The fact “Country House” is actually a sad song yet the band (minus Graham) are determined to make it celebratory. You’ll notice Damon adds an unscripted “but I’m happy!” after the line “I am so sad, I don’t know why.”
Back in the outskirts of an unremarkable town, though, this was the sound of the radio and the sound of everything I cared about for the next year. And it wasn’t just Blur. Pulp, Suede, Mansun, Sleeper, Space, Supergrass and countless others were hugely important in forming my music taste, and all still give me a Proustian rush today. They taught me that music could say something, music could be playful, music could be weird, and that music was news. Big news.
What didn’t get to Number 1 because of this song?
“Roll With It”, obviously. But perhaps this time, I’ll call this feature: “What was the rest of the Top 5 the week this got to Number 1?” Less catchy, sure, but it’ll do.
The Original - “I Luv U Baby”
Wild to think that, in a world where Blur and Oasis didn’t have this huge battle, this would have been Number 1 instead.
This is still on regular rotation in my house. A true classic of 90s dance.
Take That - ‘Never Forget”
This had actually been Number 1 the previous week.
Take That were at their commercial peak at this point but this is probably the point where they went truly overblown. Children’s choirs and six minute singles are two of the main signifiers that you’ve lost sight of what made you successful in the first place. It’s just that it’s usually done by rock bands on mountains of stimulants.
TLC - “Waterfalls”
This doesn’t seem right. This is the wrong universe.
This is such an undisputed classic that it almost feels like it doesn’t belong to a particular time. The fact it existed in a Top 5 with Blur, Oasis and Take That just doesn’t sit correctly in my brain. It’s definitely aged the best out of any song from that week though.
This week in music is a very vivid memory for me too. At the time I was definitely rooting for Oasis, as a fellow northern lad with Irish roots. This was probably more a tribal thing because I never liked Roll With It and had been a little young for Definitely Maybe. The north/south divide was certainly a bigger issue for people in the north of the country and Blur seemed pretty smug, in keeping with my views on pretty much everyone south of Sheffield at the time. I didn’t mind Country House and deep down I probably knew it was a smarter song, but my teenage prejudices were hard to shake.

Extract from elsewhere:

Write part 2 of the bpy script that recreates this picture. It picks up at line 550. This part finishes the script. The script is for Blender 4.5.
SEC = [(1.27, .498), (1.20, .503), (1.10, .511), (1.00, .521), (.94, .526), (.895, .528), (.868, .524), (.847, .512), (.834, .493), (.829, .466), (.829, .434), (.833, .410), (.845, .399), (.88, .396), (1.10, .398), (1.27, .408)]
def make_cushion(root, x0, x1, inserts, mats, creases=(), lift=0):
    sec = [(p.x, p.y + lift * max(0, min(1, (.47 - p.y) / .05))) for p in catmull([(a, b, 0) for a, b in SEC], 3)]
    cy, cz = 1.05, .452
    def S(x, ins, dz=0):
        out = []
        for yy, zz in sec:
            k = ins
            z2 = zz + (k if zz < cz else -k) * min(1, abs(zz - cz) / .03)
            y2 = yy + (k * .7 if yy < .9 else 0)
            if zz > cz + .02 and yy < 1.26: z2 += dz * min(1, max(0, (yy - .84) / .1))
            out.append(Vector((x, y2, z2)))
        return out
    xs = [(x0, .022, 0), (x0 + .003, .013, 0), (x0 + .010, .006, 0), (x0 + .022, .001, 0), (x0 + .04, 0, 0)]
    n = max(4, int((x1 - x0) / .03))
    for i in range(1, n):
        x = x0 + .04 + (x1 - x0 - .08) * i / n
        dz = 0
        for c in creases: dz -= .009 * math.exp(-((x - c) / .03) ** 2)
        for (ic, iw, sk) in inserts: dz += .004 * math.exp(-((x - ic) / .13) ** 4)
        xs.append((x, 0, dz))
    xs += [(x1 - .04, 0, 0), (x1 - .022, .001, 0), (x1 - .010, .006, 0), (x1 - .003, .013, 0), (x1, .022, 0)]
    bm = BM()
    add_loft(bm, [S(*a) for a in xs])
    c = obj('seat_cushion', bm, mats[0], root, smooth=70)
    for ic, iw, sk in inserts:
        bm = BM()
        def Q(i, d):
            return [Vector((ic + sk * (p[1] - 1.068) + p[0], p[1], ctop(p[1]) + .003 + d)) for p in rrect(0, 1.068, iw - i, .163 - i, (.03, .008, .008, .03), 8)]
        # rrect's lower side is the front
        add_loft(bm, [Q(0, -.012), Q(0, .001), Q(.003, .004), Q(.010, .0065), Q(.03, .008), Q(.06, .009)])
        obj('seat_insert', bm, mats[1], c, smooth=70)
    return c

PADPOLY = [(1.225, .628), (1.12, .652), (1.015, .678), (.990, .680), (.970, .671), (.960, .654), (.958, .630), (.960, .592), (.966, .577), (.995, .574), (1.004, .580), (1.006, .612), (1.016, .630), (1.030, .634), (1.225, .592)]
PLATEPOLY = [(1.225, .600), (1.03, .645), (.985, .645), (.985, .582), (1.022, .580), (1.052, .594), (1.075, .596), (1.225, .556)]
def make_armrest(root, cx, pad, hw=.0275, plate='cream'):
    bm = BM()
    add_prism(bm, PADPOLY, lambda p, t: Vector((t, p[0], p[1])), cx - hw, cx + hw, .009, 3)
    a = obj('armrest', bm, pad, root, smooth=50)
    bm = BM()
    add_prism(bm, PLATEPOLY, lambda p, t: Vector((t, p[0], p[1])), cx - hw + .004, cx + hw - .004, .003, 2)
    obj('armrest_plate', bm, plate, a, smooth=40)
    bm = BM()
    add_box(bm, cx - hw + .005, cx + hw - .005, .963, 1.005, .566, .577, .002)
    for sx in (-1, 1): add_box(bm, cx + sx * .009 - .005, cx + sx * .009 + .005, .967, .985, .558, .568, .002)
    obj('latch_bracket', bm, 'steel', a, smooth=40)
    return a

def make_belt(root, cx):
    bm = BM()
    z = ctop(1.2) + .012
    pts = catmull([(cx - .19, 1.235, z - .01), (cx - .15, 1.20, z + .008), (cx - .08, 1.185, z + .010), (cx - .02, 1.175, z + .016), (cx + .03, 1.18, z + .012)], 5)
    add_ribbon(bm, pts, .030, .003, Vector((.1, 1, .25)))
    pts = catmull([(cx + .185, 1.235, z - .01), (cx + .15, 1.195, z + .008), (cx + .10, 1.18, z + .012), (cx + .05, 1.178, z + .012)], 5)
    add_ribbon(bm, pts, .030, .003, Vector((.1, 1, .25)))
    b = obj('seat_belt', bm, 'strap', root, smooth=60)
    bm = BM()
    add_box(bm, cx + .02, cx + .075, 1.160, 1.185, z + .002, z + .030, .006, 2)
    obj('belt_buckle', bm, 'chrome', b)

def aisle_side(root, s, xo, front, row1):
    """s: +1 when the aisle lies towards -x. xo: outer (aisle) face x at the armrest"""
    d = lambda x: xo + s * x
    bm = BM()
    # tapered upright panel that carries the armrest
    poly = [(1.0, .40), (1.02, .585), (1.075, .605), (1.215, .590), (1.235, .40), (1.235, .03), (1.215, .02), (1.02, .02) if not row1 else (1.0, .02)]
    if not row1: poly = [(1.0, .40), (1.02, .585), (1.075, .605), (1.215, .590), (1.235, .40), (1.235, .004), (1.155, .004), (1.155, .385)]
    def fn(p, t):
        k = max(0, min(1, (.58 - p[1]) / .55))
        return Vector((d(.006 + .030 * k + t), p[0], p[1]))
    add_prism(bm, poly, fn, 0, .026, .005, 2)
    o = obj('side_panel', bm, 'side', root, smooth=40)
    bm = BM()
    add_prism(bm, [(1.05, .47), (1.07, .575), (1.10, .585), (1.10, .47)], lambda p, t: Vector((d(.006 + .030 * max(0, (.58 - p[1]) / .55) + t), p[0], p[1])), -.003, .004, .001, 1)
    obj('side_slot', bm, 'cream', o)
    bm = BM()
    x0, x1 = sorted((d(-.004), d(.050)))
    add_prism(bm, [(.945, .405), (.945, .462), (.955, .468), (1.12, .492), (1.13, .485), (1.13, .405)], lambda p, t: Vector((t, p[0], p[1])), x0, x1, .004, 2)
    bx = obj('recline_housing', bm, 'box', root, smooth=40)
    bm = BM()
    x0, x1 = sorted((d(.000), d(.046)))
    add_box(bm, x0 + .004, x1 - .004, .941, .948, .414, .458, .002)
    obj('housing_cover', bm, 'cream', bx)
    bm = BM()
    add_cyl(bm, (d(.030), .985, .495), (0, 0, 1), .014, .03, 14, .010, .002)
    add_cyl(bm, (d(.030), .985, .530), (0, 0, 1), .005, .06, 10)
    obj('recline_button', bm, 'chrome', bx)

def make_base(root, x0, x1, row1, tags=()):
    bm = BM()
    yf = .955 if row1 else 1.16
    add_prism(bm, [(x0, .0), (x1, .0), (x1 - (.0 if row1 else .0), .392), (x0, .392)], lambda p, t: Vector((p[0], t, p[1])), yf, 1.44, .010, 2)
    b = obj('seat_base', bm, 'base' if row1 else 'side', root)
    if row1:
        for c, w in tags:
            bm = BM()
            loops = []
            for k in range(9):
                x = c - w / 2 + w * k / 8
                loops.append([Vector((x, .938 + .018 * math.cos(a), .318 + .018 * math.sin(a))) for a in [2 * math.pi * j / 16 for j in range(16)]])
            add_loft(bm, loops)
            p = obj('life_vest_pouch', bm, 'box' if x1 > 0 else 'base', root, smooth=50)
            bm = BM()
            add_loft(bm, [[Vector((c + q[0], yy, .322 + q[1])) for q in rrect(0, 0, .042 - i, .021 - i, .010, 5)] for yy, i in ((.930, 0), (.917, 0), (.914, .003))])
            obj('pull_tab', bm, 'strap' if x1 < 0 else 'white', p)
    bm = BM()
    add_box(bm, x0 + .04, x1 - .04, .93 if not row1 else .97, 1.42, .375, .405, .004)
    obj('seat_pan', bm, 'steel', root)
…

I have such conflicting feelings about Britpop these days. It was a weird, disparate non-scene/non-genre — a collection of odd bands at a peculiar moment in time, followed by a second wave of copycats and opportunists. I still don’t particularly care for Blur and while I’ll admit they have had a more sustained and interesting career, I don’t think they’ve released an album to match Definitely Maybe. But no one can hold a candle to Pulp.
The britpop years were the best! Remember Jarvis Cocker getting his arse out on stage to protest Michael Jackson? 🤣 What's weird is I remember going back and forth between britpop and rave/dance music that was also getting really popular at the same time. Also weird: we hadn't even felt the impact of grunge in the US yet. I didn’t know who Kurt Cobain was until his death was all over the news.